Gaddafi's Endgame: How Will the U.S. Get Out of Libya?

At its broadest, Obama's diplomacy has tried to redefine the exercise of American power. But how he handles the end of U.S. intervention in Libya, and the ouster of its stubborn leader, will determine the mission's success — and duration

  • Yuri Kozyrev / Noor for TIME

    A Libyan rebel fires a rocket-propelled grenade at government troops in Ben Jawat, Libya, on March 6, 2011

    Call it the Goldilocks military plan: Not too much, not too little, not too unilateral, not too American. The operation against Muammar Gaddafi's regime in Libya mirrors the moderate temperament of its architect, Barack Obama. But will it work in the rough realities of international politics? That's the question that will be tested in the weeks ahead as high-tech images of cruise missiles hitting their targets give way to a mess on the ground in Libya.

    President Obama has launched an operation that has two distinct qualities, one highly unusual and the other familiar. At its broadest, Obama's diplomacy has tried to redefine the exercise of American power. It is an effort at a distinctive form of multilateralism, deeper than anything any President has tried before. At the same time, Obama is proposing a limited military intervention for a problem in which U.S. interests are limited. That's something Presidents in the past have promised but mostly been unable to deliver as events on the ground forced them to escalate for fear of being humiliated. However wise his multilateral instincts, it is how Obama handles this latter problem that will determine the mission's success — and duration.

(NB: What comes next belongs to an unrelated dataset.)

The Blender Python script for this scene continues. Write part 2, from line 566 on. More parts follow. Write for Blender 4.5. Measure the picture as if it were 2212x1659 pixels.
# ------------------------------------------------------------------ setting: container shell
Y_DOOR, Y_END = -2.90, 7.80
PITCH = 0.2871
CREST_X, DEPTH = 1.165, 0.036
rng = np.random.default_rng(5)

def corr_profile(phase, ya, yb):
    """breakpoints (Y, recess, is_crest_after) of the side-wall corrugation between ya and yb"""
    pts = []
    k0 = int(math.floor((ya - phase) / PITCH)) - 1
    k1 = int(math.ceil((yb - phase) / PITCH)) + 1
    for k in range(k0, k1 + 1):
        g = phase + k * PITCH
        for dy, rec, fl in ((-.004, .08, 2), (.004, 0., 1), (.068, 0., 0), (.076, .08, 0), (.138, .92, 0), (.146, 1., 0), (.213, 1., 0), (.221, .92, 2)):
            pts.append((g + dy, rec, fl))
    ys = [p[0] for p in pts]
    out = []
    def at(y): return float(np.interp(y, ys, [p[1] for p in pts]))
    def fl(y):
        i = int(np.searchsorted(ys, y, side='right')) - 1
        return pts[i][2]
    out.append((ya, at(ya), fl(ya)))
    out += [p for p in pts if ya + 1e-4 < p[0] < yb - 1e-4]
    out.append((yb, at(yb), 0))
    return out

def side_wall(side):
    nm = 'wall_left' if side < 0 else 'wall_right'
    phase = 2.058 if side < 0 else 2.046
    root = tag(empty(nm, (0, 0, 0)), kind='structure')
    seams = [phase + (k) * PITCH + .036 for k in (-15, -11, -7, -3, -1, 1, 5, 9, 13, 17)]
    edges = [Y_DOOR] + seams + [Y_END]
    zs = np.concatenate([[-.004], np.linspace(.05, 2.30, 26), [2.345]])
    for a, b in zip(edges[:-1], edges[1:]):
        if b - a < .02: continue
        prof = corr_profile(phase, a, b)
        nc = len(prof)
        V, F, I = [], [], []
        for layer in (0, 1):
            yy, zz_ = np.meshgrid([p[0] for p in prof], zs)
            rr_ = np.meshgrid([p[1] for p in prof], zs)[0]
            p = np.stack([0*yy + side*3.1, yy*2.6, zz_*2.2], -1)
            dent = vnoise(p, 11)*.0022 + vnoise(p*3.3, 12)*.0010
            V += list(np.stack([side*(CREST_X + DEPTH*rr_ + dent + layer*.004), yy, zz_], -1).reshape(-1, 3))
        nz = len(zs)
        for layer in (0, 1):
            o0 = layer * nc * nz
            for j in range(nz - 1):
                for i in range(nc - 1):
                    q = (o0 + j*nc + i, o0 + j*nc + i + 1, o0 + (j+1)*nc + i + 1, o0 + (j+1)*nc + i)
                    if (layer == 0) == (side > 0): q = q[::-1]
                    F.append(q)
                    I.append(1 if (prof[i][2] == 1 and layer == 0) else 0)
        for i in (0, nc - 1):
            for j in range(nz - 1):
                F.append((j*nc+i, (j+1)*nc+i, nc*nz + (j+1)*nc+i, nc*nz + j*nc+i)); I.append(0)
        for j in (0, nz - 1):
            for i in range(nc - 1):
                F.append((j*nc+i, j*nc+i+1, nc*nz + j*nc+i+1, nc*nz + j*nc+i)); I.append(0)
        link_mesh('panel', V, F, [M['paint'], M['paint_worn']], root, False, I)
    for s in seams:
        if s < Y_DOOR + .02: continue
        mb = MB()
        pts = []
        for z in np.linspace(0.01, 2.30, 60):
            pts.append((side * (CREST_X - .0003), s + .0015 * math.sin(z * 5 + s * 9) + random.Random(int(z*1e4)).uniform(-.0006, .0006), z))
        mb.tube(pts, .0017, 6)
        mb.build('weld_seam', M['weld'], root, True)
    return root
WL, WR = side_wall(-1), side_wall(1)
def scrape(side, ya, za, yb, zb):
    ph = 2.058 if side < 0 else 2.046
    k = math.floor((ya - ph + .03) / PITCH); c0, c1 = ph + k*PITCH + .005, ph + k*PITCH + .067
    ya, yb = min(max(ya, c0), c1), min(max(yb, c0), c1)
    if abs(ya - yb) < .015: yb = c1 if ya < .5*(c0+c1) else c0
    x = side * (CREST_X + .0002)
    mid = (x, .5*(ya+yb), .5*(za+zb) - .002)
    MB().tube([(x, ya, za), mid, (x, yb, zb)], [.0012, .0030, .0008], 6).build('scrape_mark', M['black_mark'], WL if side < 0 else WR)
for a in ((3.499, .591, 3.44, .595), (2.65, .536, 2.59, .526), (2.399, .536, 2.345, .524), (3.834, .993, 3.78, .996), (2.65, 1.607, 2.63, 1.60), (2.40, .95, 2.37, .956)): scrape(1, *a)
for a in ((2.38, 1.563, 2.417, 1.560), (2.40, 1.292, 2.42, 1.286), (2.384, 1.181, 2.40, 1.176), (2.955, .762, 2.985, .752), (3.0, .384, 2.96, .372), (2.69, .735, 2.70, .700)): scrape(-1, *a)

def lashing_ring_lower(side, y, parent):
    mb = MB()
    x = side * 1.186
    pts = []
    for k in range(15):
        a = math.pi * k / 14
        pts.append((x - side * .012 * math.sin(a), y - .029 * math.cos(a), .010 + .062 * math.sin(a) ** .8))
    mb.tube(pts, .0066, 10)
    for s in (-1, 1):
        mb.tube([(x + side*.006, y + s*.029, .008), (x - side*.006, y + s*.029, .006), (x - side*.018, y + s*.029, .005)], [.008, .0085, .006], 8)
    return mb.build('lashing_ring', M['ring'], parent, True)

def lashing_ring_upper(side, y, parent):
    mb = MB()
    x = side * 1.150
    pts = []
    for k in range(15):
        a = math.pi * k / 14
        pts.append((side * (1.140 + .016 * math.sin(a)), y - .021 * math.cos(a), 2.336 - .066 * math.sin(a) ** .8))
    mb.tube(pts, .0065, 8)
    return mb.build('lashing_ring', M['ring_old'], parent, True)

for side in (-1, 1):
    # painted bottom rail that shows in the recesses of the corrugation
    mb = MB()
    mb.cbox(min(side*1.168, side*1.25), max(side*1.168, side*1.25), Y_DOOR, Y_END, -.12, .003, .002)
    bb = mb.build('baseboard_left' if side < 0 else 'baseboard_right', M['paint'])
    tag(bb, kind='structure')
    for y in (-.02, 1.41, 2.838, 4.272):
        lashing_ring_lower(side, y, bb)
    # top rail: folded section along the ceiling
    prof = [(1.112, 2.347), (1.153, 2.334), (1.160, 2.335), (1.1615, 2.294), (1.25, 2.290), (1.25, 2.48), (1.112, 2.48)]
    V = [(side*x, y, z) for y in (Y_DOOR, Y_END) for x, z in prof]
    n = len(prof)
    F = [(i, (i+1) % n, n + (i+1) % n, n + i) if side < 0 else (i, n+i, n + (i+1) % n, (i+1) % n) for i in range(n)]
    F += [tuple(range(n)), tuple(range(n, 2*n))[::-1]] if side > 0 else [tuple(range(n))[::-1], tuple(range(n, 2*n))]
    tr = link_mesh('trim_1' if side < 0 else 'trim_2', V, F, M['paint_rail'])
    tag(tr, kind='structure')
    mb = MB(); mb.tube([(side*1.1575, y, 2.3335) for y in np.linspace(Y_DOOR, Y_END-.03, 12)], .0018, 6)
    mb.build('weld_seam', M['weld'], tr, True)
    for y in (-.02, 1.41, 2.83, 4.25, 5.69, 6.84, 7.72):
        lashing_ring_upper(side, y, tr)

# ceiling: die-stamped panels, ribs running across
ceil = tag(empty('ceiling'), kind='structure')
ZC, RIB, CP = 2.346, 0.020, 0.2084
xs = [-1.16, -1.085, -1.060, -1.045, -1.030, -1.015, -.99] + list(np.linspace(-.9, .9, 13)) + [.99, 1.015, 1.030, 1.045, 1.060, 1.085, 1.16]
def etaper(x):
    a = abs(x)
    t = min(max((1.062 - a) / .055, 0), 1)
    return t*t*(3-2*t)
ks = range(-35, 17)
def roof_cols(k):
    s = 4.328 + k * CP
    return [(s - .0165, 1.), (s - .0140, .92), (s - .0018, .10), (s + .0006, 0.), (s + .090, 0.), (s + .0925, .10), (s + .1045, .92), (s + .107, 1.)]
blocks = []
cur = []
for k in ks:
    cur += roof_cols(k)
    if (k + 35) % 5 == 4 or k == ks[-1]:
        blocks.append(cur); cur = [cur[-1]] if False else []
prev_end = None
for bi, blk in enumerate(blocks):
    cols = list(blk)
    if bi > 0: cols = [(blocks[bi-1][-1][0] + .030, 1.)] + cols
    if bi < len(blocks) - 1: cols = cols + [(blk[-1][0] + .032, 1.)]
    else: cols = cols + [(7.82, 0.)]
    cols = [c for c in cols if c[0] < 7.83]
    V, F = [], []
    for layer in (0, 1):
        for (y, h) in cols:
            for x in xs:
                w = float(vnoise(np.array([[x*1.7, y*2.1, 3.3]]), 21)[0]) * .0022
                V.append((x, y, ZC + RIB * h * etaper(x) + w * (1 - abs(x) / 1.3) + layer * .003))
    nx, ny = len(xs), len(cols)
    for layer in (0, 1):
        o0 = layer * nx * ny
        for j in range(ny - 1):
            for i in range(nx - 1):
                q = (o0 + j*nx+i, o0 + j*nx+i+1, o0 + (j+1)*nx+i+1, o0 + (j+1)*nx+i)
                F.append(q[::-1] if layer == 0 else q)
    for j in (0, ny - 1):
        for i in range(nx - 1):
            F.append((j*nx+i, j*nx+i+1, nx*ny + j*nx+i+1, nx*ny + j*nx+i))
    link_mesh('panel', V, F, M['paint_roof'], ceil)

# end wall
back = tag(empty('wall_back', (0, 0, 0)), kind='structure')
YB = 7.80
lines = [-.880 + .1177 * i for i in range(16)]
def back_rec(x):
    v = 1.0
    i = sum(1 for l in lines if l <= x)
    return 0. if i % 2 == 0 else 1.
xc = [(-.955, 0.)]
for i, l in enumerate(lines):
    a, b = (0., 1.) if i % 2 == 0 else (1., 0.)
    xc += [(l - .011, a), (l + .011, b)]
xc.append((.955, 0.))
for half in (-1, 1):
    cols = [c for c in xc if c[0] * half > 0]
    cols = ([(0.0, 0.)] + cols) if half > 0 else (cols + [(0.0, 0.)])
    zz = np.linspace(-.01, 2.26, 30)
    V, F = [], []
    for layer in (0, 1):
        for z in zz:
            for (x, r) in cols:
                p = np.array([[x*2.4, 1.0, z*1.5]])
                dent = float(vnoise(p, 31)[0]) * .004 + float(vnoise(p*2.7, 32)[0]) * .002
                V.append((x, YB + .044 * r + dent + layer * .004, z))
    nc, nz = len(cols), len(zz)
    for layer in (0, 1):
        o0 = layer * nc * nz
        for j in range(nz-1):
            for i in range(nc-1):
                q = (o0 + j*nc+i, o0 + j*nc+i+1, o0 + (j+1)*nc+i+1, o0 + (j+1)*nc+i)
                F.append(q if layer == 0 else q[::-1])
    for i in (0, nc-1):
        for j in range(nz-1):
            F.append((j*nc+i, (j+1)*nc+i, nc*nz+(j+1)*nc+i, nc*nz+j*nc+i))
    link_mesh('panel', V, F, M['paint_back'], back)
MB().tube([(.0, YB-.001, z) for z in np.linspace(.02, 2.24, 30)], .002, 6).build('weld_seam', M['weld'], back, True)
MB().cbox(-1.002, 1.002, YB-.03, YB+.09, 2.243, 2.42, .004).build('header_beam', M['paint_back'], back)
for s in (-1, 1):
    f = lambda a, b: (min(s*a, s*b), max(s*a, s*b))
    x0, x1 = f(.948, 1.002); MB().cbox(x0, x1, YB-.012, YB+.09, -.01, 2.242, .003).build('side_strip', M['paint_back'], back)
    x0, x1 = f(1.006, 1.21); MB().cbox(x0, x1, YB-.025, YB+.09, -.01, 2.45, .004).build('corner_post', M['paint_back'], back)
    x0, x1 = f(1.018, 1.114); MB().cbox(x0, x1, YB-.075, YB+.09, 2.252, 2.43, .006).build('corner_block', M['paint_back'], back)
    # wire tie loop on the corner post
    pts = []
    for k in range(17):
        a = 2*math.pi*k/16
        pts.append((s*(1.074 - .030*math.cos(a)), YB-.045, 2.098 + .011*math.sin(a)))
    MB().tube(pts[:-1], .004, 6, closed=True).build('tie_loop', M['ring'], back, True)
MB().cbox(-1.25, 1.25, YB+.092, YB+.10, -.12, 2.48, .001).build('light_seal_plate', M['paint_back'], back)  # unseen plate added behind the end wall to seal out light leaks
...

    So far, Obama seems to have pleased almost no one. For those who had been urging military action from the start, Obama dithered and remains too cautious. For those wary of another open-ended U.S. commitment in the Muslim world, Obama suddenly turned from restraint and became reckless.

    But more than anything else, what appears to have infuriated many American politicians is Obama's unwillingness to put the U.S. in the driver's seat. "We have a Spectator in Chief instead of a Commander in Chief," fumed Newt Gingrich. Senator Lindsey Graham criticized Obama for acting as if "leading the free world is an inconvenience." And Rick Santorum levied the ultimate insult, noting that the French — the French! — had been leading the charge.

    They are right, in part: Obama does not want to be seen as the ringmaster. The diplomacy of the past few weeks has broken a tradition born in the Cold War. For decades, U.S. Presidents unilaterally identified crises, articulated responses, determined actions and then persuaded, bribed and threatened countries to join in the "collective action." The U.S. ran the show with little interference from others but paid all the prices and bore all the burdens. Countries that would benefit from a military intervention rarely stood up to request it. They didn't need to. America would act, and they could free-ride.

    Take a recent example. In the spring of 2003, George W. Bush refused both to give international inspectors more time to do their work in Iraq and to try to get a fresh U.N. resolution through, each of which he saw as an obstacle to attacking Iraq as quickly as possible. The result was a war that was tainted from the start, without a single Muslim ally and with few major countries invested in success. When things started going badly, criticism mounted; the U.S. was left in virtual isolation and, as Iraqi casualties piled up, was painted as the enemy of Arabs around the world.

    America has always done better in the role of the reluctant imperialist. The simple fact is that the world does not like its leading military power to be overly eager to intervene in foreign lands. In fact, until the Cold War, the U.S. had a very different image from European great powers precisely because it had few expansionist impulses. America entered World War I after three years of bloody fighting just in time to tip the balance. It entered World War II only after Japan attacked it and Hitler declared war. The U.S. had the capacity to be an imperial power but chose not to be one. Yet during the Cold War, Washington developed the habit of intervening early and often in far-flung places, worried about communist takeovers. As a result, America was seen in much of the Third World in the same light as the European colonial powers, forfeiting a crucial moral and political advantage.

    In the Libyan crisis, the Obama Administration made clear from the start that it was not enthusiastic about military action and would support it only if it were requested by the Libyan opposition and the Arab League — and with Europe doing much of the heavy lifting. This led to a remarkable turn of events in which on March 12 the Arab League officially requested that the U.N. impose a no-fly zone over Libya. This shift has not gotten the attention it deserves. In the 66 years since its founding, the Arab League has served as a shield for dictators and rarely produced anything but windy rhetoric about Arab solidarity and Palestine. The idea that it would act against one of its members — and because of human-rights violations! — was unimaginable one month ago. Five days later, the U.N. Security Council passed resolutions authorizing action against Gaddafi's forces. France and Britain were positively itching for military action.